The Art of Fielding
Chad Harbach
Fourth Estate, 2012 (2011)
Goodreads |
Henry's fight against self-doubt threatens to ruin his future. College president Guert Affenlight, a longtime bachelor, has fallen unexpectedly and helplessly in love. Owen Dunne, Henry's gay roommate and teammate, becomes caught up in a dangerous affair. Mike Schwartz, the Harpooners' team captain and Henry's best friend, realizes he has guided Henry's career at the expense of his own. And Pella Affenlight, Guert's daughter, returns to Westish after escaping an ill-fated marriage, determined to start a new life.
As the season counts down to its climactic final game, these five are forced to confront their deepest hopes, anxieties, and secrets.
The Art of Fielding begins with a chance meeting between Mike Schwartz and Henry Skrimshander on a baseball field in Chicago. Henry plays for the losing side, a mediocre team from South Dakota, but Mike spots his unusual and brilliant talent as a shortstop, and engineers for Henry to enrol at Westish College, where Mike is a student, determined to nurture Henry's talent. The book begins with Henry's lonely first term, and gradually expands to include Mike, Owen (Henry's roommate), the college president, Guert Affenlight, and Guert's daughter Pella, all of whom are struggling with their own problems and trying to make sense of their lives in this tiny Wisconsin college town.

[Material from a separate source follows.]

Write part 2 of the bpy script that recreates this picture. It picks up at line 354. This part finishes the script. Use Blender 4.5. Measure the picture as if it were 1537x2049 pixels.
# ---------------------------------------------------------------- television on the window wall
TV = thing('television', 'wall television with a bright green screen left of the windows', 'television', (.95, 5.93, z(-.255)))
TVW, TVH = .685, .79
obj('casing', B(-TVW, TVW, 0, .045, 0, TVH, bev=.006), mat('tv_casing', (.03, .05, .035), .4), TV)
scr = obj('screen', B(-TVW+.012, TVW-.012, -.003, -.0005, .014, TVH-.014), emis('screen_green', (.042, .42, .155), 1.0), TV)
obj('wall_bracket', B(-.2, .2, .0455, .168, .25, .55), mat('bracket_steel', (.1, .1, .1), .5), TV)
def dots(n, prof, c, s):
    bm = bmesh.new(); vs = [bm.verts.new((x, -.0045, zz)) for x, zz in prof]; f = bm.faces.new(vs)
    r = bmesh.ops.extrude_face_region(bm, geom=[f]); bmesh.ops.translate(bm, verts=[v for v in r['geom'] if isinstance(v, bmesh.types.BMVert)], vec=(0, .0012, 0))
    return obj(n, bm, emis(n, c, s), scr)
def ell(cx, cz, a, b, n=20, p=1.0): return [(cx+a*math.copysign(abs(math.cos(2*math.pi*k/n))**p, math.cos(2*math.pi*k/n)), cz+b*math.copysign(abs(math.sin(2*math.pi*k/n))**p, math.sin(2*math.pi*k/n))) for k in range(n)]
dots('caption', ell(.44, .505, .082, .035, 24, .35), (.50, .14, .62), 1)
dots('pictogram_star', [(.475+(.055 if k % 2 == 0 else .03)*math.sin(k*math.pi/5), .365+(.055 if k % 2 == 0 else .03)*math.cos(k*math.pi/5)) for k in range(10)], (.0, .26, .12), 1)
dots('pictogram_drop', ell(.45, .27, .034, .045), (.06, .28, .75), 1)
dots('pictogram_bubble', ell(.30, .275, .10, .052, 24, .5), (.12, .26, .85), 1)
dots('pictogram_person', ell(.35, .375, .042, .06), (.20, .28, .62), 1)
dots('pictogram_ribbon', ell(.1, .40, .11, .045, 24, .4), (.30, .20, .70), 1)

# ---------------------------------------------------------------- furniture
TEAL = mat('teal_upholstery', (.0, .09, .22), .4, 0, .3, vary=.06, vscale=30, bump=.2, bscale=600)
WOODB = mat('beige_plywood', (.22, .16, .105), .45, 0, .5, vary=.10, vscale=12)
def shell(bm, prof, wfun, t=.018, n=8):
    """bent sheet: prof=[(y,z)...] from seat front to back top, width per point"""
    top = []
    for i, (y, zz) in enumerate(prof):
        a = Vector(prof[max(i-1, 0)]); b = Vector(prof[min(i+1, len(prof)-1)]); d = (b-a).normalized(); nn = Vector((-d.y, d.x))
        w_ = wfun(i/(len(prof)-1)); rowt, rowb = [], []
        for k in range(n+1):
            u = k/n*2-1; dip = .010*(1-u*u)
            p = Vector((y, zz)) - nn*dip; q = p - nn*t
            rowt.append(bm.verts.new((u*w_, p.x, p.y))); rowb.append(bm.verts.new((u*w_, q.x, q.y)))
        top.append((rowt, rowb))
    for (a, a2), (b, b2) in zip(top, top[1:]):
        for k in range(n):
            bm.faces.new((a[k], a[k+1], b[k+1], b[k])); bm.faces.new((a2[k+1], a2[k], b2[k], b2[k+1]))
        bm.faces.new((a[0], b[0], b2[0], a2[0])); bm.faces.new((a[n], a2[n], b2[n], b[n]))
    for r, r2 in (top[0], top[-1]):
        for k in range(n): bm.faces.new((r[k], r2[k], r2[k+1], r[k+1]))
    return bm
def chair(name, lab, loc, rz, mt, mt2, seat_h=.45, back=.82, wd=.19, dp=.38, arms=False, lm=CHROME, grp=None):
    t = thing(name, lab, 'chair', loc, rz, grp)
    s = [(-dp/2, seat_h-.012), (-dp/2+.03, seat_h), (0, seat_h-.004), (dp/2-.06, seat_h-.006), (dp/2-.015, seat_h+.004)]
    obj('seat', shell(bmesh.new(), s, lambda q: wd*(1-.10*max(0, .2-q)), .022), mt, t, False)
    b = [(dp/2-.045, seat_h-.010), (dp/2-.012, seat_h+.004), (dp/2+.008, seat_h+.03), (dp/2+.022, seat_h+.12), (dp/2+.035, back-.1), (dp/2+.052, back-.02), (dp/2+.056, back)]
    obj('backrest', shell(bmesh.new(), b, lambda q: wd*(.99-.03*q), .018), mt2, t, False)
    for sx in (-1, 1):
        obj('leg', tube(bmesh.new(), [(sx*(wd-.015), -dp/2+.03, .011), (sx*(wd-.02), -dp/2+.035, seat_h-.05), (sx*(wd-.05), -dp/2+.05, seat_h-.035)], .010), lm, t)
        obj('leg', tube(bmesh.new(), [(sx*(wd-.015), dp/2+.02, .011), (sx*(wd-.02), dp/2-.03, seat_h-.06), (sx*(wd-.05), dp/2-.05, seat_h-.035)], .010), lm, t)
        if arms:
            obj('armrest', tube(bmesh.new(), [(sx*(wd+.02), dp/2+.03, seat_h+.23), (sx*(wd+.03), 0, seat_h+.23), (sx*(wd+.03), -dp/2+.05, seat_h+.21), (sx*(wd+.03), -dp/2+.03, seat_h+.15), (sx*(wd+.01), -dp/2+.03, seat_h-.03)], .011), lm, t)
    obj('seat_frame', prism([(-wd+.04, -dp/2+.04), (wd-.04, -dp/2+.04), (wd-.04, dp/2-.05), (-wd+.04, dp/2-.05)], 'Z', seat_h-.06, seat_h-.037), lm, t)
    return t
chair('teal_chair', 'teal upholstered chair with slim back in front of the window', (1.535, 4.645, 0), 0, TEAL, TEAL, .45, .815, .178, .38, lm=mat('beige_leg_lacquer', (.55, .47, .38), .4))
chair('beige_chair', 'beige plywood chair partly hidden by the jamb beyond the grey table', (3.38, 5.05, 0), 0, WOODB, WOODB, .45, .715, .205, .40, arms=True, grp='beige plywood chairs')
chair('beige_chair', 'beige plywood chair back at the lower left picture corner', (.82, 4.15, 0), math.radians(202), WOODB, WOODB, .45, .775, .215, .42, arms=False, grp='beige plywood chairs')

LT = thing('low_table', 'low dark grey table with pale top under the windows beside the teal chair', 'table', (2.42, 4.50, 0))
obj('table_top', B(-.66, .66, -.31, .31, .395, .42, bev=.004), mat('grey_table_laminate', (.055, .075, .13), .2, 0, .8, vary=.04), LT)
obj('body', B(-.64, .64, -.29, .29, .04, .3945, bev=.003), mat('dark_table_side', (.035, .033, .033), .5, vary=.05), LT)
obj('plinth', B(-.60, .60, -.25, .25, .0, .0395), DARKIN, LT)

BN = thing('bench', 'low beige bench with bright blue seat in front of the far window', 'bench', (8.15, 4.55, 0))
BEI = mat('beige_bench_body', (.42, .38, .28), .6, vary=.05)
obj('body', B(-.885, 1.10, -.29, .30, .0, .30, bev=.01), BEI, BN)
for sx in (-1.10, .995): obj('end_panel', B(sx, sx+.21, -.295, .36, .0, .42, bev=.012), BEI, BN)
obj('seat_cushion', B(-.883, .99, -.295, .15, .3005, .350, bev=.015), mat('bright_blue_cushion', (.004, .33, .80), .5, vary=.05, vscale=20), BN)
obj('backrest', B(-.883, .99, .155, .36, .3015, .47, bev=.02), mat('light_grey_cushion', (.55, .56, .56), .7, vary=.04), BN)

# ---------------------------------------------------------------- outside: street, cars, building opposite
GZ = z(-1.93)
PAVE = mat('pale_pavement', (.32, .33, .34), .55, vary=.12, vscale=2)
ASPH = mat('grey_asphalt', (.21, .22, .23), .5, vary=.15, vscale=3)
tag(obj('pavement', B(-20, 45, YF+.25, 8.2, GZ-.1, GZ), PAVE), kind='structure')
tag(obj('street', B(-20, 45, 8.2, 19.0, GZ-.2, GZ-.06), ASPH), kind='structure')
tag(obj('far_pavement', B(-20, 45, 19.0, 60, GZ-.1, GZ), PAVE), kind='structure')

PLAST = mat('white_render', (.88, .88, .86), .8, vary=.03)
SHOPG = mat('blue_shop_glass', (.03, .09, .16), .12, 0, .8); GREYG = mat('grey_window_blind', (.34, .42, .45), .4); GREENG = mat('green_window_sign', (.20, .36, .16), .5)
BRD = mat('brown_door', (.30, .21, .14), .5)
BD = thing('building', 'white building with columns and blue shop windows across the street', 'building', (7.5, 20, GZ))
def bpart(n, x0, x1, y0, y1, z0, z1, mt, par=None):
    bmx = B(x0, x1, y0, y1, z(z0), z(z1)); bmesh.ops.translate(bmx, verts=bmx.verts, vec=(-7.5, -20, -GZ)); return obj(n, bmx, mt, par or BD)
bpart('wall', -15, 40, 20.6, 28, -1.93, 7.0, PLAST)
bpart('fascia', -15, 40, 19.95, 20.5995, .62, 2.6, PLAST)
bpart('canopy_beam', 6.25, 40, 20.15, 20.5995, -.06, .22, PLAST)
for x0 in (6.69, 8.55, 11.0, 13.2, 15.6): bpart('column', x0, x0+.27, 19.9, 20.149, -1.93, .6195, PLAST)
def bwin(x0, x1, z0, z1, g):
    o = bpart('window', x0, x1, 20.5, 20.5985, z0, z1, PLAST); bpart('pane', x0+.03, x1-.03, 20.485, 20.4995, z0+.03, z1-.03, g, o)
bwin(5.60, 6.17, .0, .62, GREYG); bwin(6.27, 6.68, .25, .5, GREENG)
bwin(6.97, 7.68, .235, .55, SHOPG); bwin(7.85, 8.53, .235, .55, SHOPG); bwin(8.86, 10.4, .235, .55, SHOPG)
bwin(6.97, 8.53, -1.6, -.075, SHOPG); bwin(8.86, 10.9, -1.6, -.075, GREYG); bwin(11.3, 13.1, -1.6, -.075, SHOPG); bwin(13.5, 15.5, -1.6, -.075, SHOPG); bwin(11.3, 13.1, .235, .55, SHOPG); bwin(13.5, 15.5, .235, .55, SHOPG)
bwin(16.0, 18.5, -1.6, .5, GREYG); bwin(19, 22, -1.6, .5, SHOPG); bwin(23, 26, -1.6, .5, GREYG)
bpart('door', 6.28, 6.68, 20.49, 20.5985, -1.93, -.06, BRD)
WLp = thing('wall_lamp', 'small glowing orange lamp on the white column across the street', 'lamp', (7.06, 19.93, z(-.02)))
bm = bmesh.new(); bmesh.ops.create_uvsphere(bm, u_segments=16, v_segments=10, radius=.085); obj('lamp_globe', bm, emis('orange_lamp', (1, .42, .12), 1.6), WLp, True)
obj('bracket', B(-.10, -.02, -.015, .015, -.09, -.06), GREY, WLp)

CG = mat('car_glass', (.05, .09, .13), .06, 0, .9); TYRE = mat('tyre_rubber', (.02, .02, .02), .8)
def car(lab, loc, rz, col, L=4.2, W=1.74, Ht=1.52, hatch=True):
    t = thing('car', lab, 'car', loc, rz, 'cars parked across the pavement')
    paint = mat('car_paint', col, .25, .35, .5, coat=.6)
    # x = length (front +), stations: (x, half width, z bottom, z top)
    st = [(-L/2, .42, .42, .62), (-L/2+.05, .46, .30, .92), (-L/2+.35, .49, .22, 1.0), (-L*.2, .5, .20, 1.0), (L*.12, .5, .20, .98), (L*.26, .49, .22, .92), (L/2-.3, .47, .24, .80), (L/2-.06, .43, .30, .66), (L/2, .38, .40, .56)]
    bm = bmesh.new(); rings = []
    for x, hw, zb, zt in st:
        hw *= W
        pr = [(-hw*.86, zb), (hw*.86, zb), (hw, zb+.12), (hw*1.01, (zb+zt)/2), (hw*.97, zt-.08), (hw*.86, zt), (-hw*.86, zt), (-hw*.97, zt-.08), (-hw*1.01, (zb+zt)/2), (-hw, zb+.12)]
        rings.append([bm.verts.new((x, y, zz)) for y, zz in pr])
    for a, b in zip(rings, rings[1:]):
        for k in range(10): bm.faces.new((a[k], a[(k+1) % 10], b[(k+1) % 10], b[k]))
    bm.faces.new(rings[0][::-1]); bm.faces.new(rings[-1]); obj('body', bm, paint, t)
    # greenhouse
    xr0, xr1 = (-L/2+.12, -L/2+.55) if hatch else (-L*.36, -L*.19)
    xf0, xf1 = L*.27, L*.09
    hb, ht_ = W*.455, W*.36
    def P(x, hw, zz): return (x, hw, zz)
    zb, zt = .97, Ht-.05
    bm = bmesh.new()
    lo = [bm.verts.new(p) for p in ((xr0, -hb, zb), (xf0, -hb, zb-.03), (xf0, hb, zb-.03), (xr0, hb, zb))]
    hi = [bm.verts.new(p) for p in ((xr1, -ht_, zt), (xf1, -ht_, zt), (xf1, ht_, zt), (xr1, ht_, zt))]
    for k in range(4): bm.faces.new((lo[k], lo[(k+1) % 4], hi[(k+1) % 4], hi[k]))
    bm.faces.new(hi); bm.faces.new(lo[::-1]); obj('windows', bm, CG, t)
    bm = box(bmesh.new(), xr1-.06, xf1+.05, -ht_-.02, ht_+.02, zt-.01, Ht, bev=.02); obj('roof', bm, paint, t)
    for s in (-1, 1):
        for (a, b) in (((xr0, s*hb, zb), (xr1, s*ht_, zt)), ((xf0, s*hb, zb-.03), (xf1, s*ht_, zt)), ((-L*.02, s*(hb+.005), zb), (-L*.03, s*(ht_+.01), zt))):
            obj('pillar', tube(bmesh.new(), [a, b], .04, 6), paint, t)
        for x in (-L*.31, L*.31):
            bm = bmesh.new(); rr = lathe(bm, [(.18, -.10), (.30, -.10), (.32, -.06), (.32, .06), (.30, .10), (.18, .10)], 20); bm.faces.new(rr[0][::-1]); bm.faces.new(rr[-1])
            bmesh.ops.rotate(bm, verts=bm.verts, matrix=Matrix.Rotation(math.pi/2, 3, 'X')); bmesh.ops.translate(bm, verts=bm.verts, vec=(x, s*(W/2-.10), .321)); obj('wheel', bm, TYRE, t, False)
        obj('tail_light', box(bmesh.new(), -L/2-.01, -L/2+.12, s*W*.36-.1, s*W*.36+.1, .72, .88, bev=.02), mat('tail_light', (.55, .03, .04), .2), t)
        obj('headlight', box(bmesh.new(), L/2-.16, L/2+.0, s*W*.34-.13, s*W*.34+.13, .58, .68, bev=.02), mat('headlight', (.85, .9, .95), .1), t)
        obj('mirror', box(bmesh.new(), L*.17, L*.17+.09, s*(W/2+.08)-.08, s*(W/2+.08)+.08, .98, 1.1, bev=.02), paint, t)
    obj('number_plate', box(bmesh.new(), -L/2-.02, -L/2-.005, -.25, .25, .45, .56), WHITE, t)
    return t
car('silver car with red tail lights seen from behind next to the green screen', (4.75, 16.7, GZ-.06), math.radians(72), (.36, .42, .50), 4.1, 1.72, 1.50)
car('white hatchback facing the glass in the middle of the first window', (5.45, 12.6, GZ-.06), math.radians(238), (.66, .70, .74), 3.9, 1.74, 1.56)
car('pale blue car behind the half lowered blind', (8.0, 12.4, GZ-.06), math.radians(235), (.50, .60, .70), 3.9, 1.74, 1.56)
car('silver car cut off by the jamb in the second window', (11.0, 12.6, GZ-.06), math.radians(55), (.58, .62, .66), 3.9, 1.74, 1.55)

The Art of Fielding is primarily a college book, and stories of American college life rarely fail to pull me in. The mixture of small-town college life and baseball gives the book an almost mythic feel, isolating the characters from the rest of the world, both on and off the baseball field. The characters have all decamped from elsewhere - Henry from South Dakota, Mike from Chicago, Pella from a disastrous marriage in California - and settled in Westish, a place which appears to shelter them from the outside world. The inevitability of President Affenlight's secret being discovered late in the book is tempered by some degree of surprise that real life, with all its regulations and codes, has managed to intrude at all.
At the centre of the book in Henry and his rise as a major baseball talent, which later becomes marred by a near-crippling sense of self doubt. As a main character, Henry is something of an enigma. The reader rarely gets to see inside his head, and is left to read much of Henry through Mike. Furthermore, Henry is single-minded in his appreciation of baseball and his striving towards being the best shortstop he can possibly be. His whole life is structured around training and playing. Henry is difficult to fathom, and this distance becomes more pronounced as he begins to unravel, as his thought processes remain largely hidden. There is a sense of impending disaster, and yet nothing in the form of reassurance to counteract it.
The other characters offer more insight, particularly Mike and Pella. While Mike's life is gradually beginning to fall apart, Pella's is starting to be put back together. Pella's relationship with her father underpins much of the book, as the two learn to live with each other, or not, again. Though romantic relationships do develop in the book, the relationship between Pella and Guert, and more so Henry and Mike, form the nucleus of the novel, and it was interesting to see these dynamics played out.
While I have always had a fascination with baseball, and have seen a handful of live games when living in the U.S., I was a little bit concerned that the book would be heavy on games and terms that I couldn't understand. I found it reasonably easy to follow what was going on, however, and though there are a lot of games played in the book, I didn't find that it dominated to an irritating degree.
Though it was difficult to get a handle on Henry, I liked him as a character and was willing him to succeed the whole way through the book. I oscillated in the second half of the book between two likely endings, and which one I would prefer, but in the end it turned out a little differently to my expectations. Overall the book has quite a melancholy tone, and is reflective rather than action-packed, but I enjoyed the tone and the pace, and it fit well with the themes of discovery and recovery that are woven through the text. The unlikely band of characters at the centre of The Art of Fielding were all engaging and felt genuine enough that I cared what happened to them at the end. Highly recommended.
Overall rating: 8.5/10
Book source: Received as a gift from my dad.